Listy do redakcji: Drabina dla OSP. Czuję się oszukany i zwodzony
Radny Rady Miejskiej Turku Marcin Derucki
Po przeczytaniu stanowiska Komendanta Wojewódzkiego PSP w Poznaniu w sprawie podnośnika SH-24 mogę powiedzieć tylko jedno: czujemy się oszukani!
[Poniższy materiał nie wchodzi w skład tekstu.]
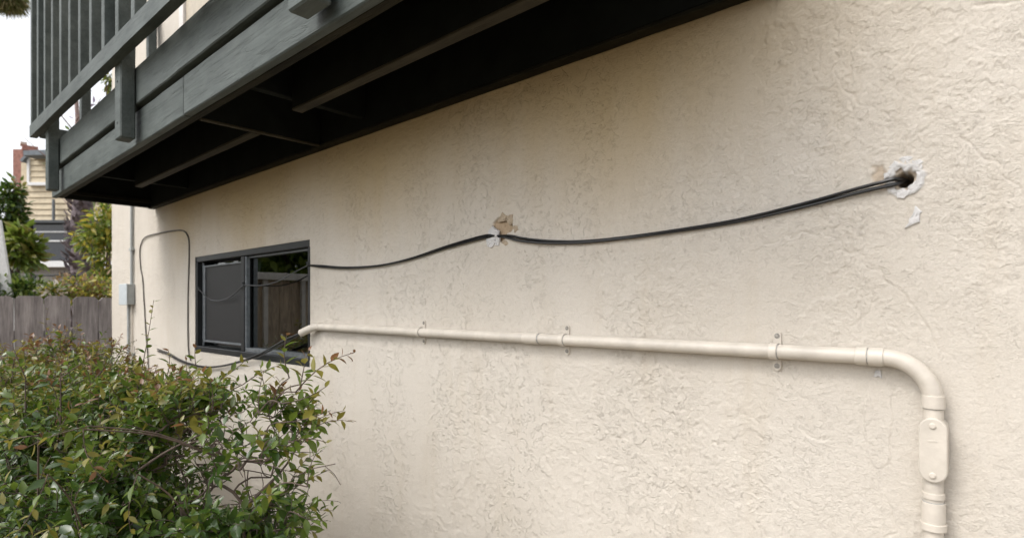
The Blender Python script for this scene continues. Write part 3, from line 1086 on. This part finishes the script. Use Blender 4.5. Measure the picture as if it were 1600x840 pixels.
while len(anch) < SHN:
    L = LUMPS[RNG.choice(len(LUMPS), p=LW)]
    v = RNG.normal(size=3)
    v /= np.linalg.norm(v)
    rad = RNG.uniform(0.55, 1.0) ** 0.6
    p = np.array(L[:3]) + v * np.array(L[3:]) * rad
    if p[2] < 0.55 or p[1] > -0.16 or (p[2] < 0.84 and p[1] > -0.80 and p[0] > -2.9):
        continue
    # leggy, nearly bare inside on the house side: a long hollow
    q = p[:2] - np.array([-2.0, -0.64])
    al, ac = q @ GAPD, q @ np.array([-GAPD[1], GAPD[0]])
    bare = (al / 1.10) ** 2 + (ac / 0.21) ** 2 + ((p[2] - 1.07 + 0.25 * al) / 0.165) ** 2
    if bare < 1 and RNG.random() < 0.955:
        continue
    # growth comes in clumps with dark gaps between
    cl = math.sin(13 * p[0] + 1.3) * math.sin(15 * p[1] + 2 * p[2]) + math.sin(16 * p[2] + 5 * p[0]) * math.sin(21 * p[0] - 9 * p[1])
    if cl < -0.10 and RNG.random() < 0.80:
        continue
    anch.append(p)
    outd.append(v * np.array([1, 1, 0.5]) + np.array([0, 0, 0.75]))
anch, outd = np.array(anch), np.array(outd)

stem_bm = bmesh.new()
roots = [np.array([x, y, 0.0]) for x, y in ((-3.9, -.7), (-3.4, -.85), (-2.9, -.8), (-2.5, -.7), (-2.0, -.78), (-2.3, -.9), (-1.95, -.95), (-3.0, -.65), (-1.65, -.76))]
nodes = []
for r0 in roots:
    for k in range(6):
        e = r0 + np.array([RNG.normal(0, .20), RNG.normal(0, .12), RNG.uniform(.45, .80)])
        e[1] = min(e[1], -0.12)
        m = r0 * .5 + e * .5 + RNG.normal(0, .05, 3) + np.array([0, 0, .08])
        pts = spline([r0 + RNG.normal(0, .03, 3) * [1, 1, 0], m, e], 5)
        rad = [0.011 - 0.005 * i / (len(pts) - 1) for i in range(len(pts))]
        tube_bm(stem_bm, [Vector(p) - Vector(SB) for p in pts], rad, 6, False)
        nodes += [np.array(p) for p in pts[5:]]
nodes = np.array(nodes)
LP, LD, LN, LS, LM = [], [], [], [], []


def shoot(base, d, length, nl, size, youth, droop=0.4, twig_r=0.0016):
    d = d / np.linalg.norm(d)
    side = np.cross(d, RNG.normal(size=3))
    side /= np.linalg.norm(side)
    pts = [base + d * length * t + np.array([0, 0, -droop * length * t * t * 0.5]) + side * 0.10 * length * math.sin(3 * t) for t in np.linspace(0, 1, 6)]
    tube_bm(stem_bm, [Vector(p) - Vector(SB) for p in pts], [twig_r * (1 - 0.6 * t) for t in np.linspace(0, 1, 6)], 4, False)
    ph = RNG.uniform(0, 6.28)
    up = np.array([0, 0, 1.0])
    for i in range(nl):
        t = (i + 0.6) / nl
        a = min(4, int(t * 5))
        p = pts[a] + (pts[a + 1] - pts[a]) * (t * 5 - a)
        tan = pts[a + 1] - pts[a]
        tan /= np.linalg.norm(tan)
        u = np.cross(tan, [0.3, 0.2, 1.0])
        u /= np.linalg.norm(u)
        w = np.cross(tan, u)
        th = ph + i * 2.4
        rad = u * math.cos(th) + w * math.sin(th)
        ld = tan * RNG.uniform(.35, .8) + rad * RNG.uniform(.7, 1.1) + np.array([0, 0, -0.15])
        nn = up * 0.9 + RNG.normal(0, .45, 3) + tan * 0.3
        LP.append(p)
        LD.append(ld)
        LN.append(nn)
        s = size * RNG.uniform(.7, 1.2) * (1 - 0.45 * max(0, t - .6) / .4)
        LS.append(s)
        q = youth * (0.35 + 0.9 * t) + RNG.normal(0, .13)
        LM.append(3 if q > .92 else 2 if q > .62 else 1 if q > .30 else 0)


# growth: every tip joins the nearest wood already there, lower wood preferred; limbs thicken with what they carry
extra = RNG.uniform([-2.9, -0.85, 0.72], [-1.52, -0.50, 1.24], (520, 3))        # bare side twigs of the hollow
npts = np.concatenate([nodes, anch, extra])
n0, nA = len(nodes), len(anch)
todo = n0 + np.argsort(((npts[n0:, None, :] - nodes[None, ::3, :]) ** 2).sum(2).min(1))
have = np.zeros(len(npts), bool)
have[:n0] = True
par = -np.ones(len(npts), int)
for i in todo:
    c = np.where(have)[0]
    dd = npts[c] - npts[i]
    cost = (dd ** 2).sum(1) + np.where(dd[:, 2] > 0.02, 0.05, 0)
    par[i] = c[np.argmin(cost)]
    have[i] = True
load = np.ones(len(npts))
for i in todo[::-1]:
    load[par[i]] += load[i]
for i in todo:
    b, p = npts[par[i]], npts[i]
    L = np.linalg.norm(p - b)
    r1 = min(.0042, .0010 * load[i] ** .36)
    r0_ = min(.0046, .0010 * (load[i] + 1) ** .36) * 1.1
    mid = (b + p) / 2 + RNG.normal(0, .07, 3) * L
    sp = spline([b, mid, p], 2)
    tube_bm(stem_bm, [Vector(q) - Vector(SB) for q in sp], [r0_ + (r1 - r0_) * t / 4 for t in range(5)], 4, False)
for p, d in zip(anch, outd):
    d = d / np.linalg.norm(d) + RNG.normal(0, .35, 3)
    top = min(1, max(0, (p[2] - 1.0) / .35))
    left = min(1, max(0, (-2.2 - p[0]) / 1.2))
    youth = RNG.uniform(0, .58) + .44 * top + 0.30 * left * top
    shoot(p, d, RNG.uniform(.08, .16), int(RNG.integers(8, 14)), RNG.uniform(.031, .048), youth)
nodes = npts[:n0 + nA]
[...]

My, druhowie z Ohotniczej Straży Pożarnej w Turku, zaangażowani w sprawę radni miejscy z Ziemi Turkowskiej, a przede wszystkim mieszkańcy miasta Turek.
Oto fragment oficjalnego komunikatu Komendy Powiatowej Państwowej Straży Pożarnej w Turku z 20 listopada br.: „Przekazanie starego samochodu dla jakiejkolwiek jednostki OSP na tę chwilę jest niemożliwe, bowiem sprzęt ten nie został uznany za niepotrzebny dla PSP.”
I nagle, na kilka dni przed wyborem nowego rządu, rzecznik prasowy WLKP komendanta wojewódzkiego PSP ogłasza, że „najwięcej argumentów za przekazaniem podnośnika z Komendy Powiatowej PSP w Turku przemawia za OSP Władysławów.”
Jakich argumentów? Chyba tylko takich, że w OSP Władysławów ma więcej przeszkolonych operatorów tego typu sprzętu. I ani słowa w stanowisku o argumencie koronnym, czyli o ilości mieszkańców miasta Turek oraz ilości zabudowy wysokiej, zakładów pracy, szkół itp. No, ale papier wszystko przyjmie... Prawda?
Ja przypomnę tylko, że ludzi zawsze można wyszkolić, jednak Władysławów nie stanie się z dnia na dzień gminą o wielkości Turku (choć z całego serca tego jej życzę).
Co na to wszystko Komendant Powiatowy PSP w Turku? Co na to tropiciel „fake newsów” poseł Ryszard Bartosik (BTW co za blamaż...)? Dla mnie osobiście całe to stanowisko Komendanta Wojewódzkiego PSP w Poznaniu oraz cała historia z przekazaniem wozu pachnie jakimś fake newsem.
Nie wiem, jak Wy, ale ja czuję się oszukany.